▶ [Exercise brief]: Reproduce, word for word, every line from the first one down to the line containing "COL=scene.collection", and nothing else.

########################################

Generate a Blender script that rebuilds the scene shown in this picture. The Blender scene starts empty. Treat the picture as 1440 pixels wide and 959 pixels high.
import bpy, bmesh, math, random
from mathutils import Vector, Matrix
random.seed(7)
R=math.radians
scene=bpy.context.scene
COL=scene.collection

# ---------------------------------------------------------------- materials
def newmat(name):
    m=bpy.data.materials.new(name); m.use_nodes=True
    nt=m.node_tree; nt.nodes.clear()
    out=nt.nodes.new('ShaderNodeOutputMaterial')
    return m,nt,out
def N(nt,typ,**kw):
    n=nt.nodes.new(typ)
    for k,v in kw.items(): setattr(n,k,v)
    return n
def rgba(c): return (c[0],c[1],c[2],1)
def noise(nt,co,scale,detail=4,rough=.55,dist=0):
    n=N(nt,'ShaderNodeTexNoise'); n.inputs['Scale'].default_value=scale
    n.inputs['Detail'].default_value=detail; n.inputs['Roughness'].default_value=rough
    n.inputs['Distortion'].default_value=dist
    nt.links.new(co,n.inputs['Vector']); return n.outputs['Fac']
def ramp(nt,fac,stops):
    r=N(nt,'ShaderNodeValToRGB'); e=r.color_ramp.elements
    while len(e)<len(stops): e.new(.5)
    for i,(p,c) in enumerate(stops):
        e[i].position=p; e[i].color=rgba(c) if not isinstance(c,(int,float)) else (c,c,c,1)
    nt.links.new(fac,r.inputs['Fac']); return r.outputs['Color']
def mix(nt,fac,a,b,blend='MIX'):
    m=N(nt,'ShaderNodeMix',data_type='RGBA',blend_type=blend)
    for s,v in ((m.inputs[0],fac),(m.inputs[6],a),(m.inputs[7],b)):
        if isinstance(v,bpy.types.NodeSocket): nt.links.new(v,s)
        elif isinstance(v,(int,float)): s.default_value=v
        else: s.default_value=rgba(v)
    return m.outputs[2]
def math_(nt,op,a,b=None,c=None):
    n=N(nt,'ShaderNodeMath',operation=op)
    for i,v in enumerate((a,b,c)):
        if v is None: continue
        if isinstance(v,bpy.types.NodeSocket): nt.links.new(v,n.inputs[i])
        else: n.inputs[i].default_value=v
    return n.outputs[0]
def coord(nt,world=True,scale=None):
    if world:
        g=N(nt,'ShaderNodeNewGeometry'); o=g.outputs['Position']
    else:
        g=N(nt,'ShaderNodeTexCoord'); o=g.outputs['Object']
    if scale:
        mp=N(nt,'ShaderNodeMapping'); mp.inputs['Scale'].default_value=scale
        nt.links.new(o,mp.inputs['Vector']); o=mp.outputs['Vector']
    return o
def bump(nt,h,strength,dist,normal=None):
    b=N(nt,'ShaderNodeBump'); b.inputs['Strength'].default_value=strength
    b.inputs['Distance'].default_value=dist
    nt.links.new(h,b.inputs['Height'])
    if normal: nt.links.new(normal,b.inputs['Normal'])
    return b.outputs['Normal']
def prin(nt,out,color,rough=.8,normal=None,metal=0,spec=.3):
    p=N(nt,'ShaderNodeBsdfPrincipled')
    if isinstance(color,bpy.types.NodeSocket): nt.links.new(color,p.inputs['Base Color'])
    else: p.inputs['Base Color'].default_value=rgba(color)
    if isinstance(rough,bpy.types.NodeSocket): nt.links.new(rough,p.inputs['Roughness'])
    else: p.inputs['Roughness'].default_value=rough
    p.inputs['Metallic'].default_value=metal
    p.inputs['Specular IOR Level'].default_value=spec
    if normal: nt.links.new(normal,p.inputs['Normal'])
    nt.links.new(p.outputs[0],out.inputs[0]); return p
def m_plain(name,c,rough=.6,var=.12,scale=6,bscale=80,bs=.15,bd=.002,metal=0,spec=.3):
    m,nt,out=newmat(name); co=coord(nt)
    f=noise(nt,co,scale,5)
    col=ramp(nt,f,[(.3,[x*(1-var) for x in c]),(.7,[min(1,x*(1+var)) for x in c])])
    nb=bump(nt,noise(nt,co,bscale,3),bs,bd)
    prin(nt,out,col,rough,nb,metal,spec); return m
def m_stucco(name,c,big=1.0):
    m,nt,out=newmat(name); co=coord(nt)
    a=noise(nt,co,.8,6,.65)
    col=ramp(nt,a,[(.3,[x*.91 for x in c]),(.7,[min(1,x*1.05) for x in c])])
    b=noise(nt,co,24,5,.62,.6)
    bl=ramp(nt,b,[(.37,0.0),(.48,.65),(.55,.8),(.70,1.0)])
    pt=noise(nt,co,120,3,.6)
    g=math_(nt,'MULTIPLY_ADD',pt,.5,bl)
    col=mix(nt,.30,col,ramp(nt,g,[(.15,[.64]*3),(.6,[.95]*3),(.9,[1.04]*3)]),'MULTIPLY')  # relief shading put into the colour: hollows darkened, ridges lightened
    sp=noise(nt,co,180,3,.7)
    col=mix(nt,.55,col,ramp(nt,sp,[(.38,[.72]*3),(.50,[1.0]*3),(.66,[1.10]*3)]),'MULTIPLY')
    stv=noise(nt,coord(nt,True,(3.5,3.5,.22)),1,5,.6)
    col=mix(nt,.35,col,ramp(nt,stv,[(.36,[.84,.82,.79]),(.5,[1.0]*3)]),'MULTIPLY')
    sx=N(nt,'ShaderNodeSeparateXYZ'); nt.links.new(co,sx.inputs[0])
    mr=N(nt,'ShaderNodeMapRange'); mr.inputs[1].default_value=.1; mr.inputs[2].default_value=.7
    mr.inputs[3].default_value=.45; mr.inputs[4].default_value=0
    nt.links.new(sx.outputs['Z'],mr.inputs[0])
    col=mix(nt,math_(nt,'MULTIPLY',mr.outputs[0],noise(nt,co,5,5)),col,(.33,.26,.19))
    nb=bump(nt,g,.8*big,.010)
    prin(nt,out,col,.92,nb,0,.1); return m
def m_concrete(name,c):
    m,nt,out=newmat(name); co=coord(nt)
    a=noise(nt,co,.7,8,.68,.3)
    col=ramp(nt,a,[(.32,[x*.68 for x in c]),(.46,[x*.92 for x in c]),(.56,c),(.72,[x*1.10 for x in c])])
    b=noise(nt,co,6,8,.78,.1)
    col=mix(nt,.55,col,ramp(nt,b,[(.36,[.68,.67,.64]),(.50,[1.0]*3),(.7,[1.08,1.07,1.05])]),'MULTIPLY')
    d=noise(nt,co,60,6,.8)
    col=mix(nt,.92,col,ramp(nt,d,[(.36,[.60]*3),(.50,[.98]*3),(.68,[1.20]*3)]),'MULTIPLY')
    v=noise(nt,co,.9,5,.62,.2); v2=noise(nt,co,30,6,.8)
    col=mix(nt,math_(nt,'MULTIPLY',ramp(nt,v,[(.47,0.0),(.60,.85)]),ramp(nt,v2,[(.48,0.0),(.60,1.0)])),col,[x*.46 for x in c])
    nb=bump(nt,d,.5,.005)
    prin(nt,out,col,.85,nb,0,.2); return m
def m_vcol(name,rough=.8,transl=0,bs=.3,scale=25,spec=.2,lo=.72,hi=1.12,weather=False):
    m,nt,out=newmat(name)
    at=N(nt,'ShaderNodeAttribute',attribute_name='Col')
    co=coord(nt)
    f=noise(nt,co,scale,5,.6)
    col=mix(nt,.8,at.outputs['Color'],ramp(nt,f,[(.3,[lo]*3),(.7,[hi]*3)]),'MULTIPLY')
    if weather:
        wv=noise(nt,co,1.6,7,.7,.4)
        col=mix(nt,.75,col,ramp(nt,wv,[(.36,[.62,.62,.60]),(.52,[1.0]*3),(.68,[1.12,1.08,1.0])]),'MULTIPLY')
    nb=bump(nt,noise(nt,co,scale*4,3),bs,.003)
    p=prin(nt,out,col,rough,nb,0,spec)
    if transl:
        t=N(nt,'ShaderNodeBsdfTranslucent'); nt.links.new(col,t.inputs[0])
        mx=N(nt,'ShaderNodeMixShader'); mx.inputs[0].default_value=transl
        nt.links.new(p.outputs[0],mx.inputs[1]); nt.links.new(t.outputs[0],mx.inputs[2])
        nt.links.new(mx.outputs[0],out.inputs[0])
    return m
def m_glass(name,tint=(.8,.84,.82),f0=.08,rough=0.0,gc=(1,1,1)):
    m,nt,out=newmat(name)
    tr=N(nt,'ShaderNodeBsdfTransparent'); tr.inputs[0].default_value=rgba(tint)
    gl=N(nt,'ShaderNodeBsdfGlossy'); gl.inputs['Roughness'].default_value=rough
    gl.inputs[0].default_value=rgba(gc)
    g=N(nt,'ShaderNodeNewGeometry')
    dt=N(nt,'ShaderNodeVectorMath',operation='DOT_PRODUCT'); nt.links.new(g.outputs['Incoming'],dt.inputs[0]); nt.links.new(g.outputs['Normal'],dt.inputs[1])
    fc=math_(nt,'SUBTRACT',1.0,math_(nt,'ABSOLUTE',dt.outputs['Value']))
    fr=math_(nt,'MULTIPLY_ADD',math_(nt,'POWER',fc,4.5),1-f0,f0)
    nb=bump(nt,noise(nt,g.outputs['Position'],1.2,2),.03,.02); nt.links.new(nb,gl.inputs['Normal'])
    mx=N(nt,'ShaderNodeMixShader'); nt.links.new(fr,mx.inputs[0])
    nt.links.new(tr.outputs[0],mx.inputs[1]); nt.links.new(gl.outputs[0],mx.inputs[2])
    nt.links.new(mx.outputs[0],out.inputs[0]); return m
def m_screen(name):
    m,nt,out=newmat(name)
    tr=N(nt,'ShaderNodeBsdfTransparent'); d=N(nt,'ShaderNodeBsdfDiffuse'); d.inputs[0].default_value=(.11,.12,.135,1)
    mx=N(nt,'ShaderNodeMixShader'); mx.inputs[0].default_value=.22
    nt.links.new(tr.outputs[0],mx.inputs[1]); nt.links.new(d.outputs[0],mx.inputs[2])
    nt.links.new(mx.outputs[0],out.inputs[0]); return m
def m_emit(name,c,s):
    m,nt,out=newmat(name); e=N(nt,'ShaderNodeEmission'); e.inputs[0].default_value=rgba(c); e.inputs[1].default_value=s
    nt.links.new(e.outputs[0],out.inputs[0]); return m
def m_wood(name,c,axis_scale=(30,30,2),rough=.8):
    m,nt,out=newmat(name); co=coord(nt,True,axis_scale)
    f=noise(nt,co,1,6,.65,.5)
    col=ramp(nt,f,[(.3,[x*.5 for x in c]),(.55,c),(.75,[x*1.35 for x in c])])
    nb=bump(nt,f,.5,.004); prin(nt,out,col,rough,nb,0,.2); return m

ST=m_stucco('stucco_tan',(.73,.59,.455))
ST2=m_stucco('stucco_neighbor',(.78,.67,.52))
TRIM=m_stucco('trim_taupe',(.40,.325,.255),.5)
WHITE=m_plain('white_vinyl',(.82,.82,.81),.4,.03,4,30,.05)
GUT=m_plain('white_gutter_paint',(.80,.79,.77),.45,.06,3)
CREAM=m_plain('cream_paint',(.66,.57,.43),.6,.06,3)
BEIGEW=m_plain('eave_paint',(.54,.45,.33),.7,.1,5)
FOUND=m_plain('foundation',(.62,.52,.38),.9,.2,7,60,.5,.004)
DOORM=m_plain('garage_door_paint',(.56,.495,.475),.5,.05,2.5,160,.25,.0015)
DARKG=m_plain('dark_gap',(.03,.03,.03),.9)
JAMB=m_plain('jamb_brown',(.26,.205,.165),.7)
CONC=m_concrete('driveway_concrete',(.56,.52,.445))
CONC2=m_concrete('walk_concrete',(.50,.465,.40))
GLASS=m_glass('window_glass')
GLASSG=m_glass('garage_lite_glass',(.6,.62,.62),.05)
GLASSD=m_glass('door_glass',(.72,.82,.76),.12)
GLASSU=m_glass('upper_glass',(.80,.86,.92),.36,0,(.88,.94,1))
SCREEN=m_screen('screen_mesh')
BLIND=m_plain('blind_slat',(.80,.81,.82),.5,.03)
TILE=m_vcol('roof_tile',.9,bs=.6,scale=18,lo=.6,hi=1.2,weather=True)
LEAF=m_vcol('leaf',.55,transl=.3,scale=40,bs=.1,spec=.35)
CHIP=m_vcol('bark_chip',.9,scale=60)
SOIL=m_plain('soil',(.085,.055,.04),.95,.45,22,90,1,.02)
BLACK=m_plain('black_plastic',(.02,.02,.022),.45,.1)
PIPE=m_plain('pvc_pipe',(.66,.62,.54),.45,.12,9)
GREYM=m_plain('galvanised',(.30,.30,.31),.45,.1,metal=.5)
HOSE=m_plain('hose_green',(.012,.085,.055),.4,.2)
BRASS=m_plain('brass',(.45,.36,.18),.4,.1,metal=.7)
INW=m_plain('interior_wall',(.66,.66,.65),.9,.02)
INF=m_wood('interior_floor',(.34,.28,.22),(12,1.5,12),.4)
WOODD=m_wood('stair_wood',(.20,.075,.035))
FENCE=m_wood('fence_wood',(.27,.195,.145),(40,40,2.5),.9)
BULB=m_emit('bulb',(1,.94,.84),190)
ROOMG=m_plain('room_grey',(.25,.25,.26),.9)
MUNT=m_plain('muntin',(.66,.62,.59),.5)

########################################

▶ [Complete output]:
Generate a Blender script that rebuilds the scene shown in this picture. The Blender scene starts empty. Treat the picture as 1440 pixels wide and 959 pixels high.
import bpy, bmesh, math, random
from mathutils import Vector, Matrix
random.seed(7)
R=math.radians
scene=bpy.context.scene
COL=scene.collection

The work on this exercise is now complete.